'''
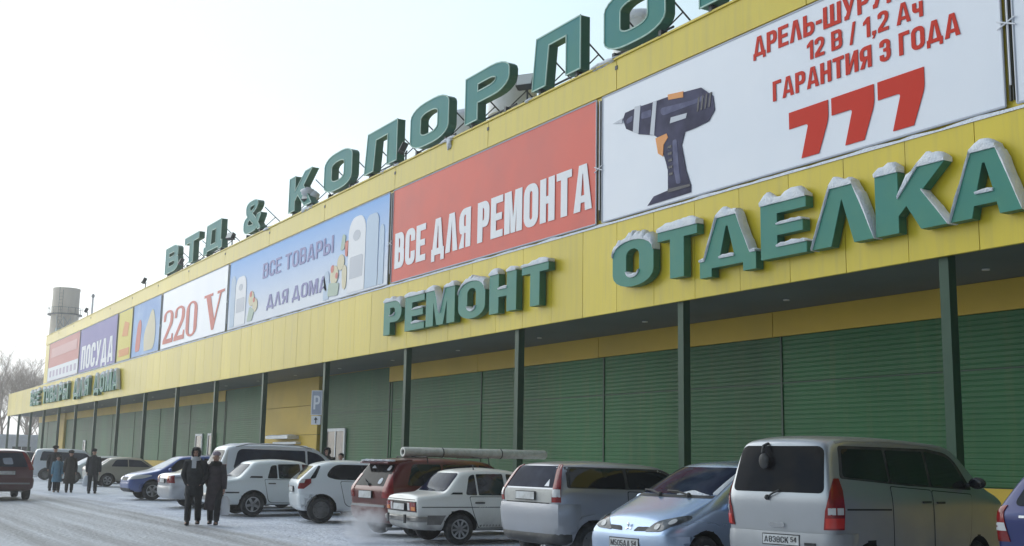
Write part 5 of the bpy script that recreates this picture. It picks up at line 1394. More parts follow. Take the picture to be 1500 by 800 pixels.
c.patch('side_strip', [(.15, .62), (.72, .62), (.72, .655), (.15, .655)], 'R', M['black_trim'], off=.012)
c.door([(1.55, .38, .1), (2.48, .36, .03), (2.48, .98, .02), (1.42, .98, .03)], hx=1.62, hz=.88, hm=M['black_trim'])
c.door([(2.52, .36, .03), (3.2, .36, .05), (3.25, .97, .03), (2.52, .98, .02)], hx=2.66, hz=.88, hm=M['black_trim'])
c.bumper('rear_bumper', -50, 50, .42, .60, M['chrome_dull'], .06, xc=1.0)
for s in (1, -1):
    c.patch('tail_light', [(s * .55, .66), (s * .82, .66), (s * .82, .86), (s * .55, .86)], 'B', M['lamp_red'], off=.012)
c.mirror(3.0, 1.06, -1)

# ---- tall white van behind
P_w4 = paint('paint_van_white', (0.68, 0.73, 0.80), 0.0, 0.4, amt=.35, top=.45)
c = Car('van', 'tall white van with long dark side windows and frosted roof, behind the old saloon', 'van',
        hatch(4.75, 1.74, 1.98, .26, 1.12, 1.22, 1.0, 4.1, 3.1, .30, wr=.80, rh=1.9), P_w4, 4.75, 1.74, (.9, 3.8, .34, .2, 'alloy'), (-34.55, 10.1), 0, 'cars parked along the store')
c.patch('side_window', [(.50, 1.24, .08), (2.75, 1.18, .03), (2.75, 1.80, .03), (.66, 1.82, .14)], 'R', M['glass_blue'])
c.patch('side_window', [(2.82, 1.18, .03), (3.75, 1.16, .05), (3.22, 1.70, .15), (2.82, 1.80, .03)], 'R', M['glass_blue'])
c.patch('rear_window', [(-.62, 1.2, .08), (.62, 1.2, .08), (.55, 1.78, .1), (-.55, 1.78, .1)], 'B', M['glass_dirty'])
for s in (1, -1):
    tl = c.patch('tail_light', [(s * 41, 1.15), (s * 50, 1.15), (s * 47, 1.78), (s * 42, 1.78)], 'C', M['lamp_clear'], off=.012, xc=1.0)
    c.patch('brake_light', [(s * 41.5, 1.18), (s * 49, 1.18), (s * 48.4, 1.36), (s * 42, 1.36)], 'C', M['lamp_red'], off=.017, parent=tl, xc=1.0)
c.bumper('rear_bumper', -60, 60, .34, .66, P_w4, .05, xc=1.0)
c.roof_snow(.5, 3.0, .62, .035)
c.rails(.6, 3.0, .64, M['metal_grey'])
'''
**Stated problem**
Pictures excluded, quote all the data above exactly.

**Output of the task**
Write part 5 of the bpy script that recreates this picture. It picks up at line 1394. More parts follow. Take the picture to be 1500 by 800 pixels.
c.patch('side_strip', [(.15, .62), (.72, .62), (.72, .655), (.15, .655)], 'R', M['black_trim'], off=.012)
c.door([(1.55, .38, .1), (2.48, .36, .03), (2.48, .98, .02), (1.42, .98, .03)], hx=1.62, hz=.88, hm=M['black_trim'])
c.door([(2.52, .36, .03), (3.2, .36, .05), (3.25, .97, .03), (2.52, .98, .02)], hx=2.66, hz=.88, hm=M['black_trim'])
c.bumper('rear_bumper', -50, 50, .42, .60, M['chrome_dull'], .06, xc=1.0)
for s in (1, -1):
    c.patch('tail_light', [(s * .55, .66), (s * .82, .66), (s * .82, .86), (s * .55, .86)], 'B', M['lamp_red'], off=.012)
c.mirror(3.0, 1.06, -1)

# ---- tall white van behind
P_w4 = paint('paint_van_white', (0.68, 0.73, 0.80), 0.0, 0.4, amt=.35, top=.45)
c = Car('van', 'tall white van with long dark side windows and frosted roof, behind the old saloon', 'van',
        hatch(4.75, 1.74, 1.98, .26, 1.12, 1.22, 1.0, 4.1, 3.1, .30, wr=.80, rh=1.9), P_w4, 4.75, 1.74, (.9, 3.8, .34, .2, 'alloy'), (-34.55, 10.1), 0, 'cars parked along the store')
c.patch('side_window', [(.50, 1.24, .08), (2.75, 1.18, .03), (2.75, 1.80, .03), (.66, 1.82, .14)], 'R', M['glass_blue'])
c.patch('side_window', [(2.82, 1.18, .03), (3.75, 1.16, .05), (3.22, 1.70, .15), (2.82, 1.80, .03)], 'R', M['glass_blue'])
c.patch('rear_window', [(-.62, 1.2, .08), (.62, 1.2, .08), (.55, 1.78, .1), (-.55, 1.78, .1)], 'B', M['glass_dirty'])
for s in (1, -1):
    tl = c.patch('tail_light', [(s * 41, 1.15), (s * 50, 1.15), (s * 47, 1.78), (s * 42, 1.78)], 'C', M['lamp_clear'], off=.012, xc=1.0)
    c.patch('brake_light', [(s * 41.5, 1.18), (s * 49, 1.18), (s * 48.4, 1.36), (s * 42, 1.36)], 'C', M['lamp_red'], off=.017, parent=tl, xc=1.0)
c.bumper('rear_bumper', -60, 60, .34, .66, P_w4, .05, xc=1.0)
c.roof_snow(.5, 3.0, .62, .035)
c.rails(.6, 3.0, .64, M['metal_grey'])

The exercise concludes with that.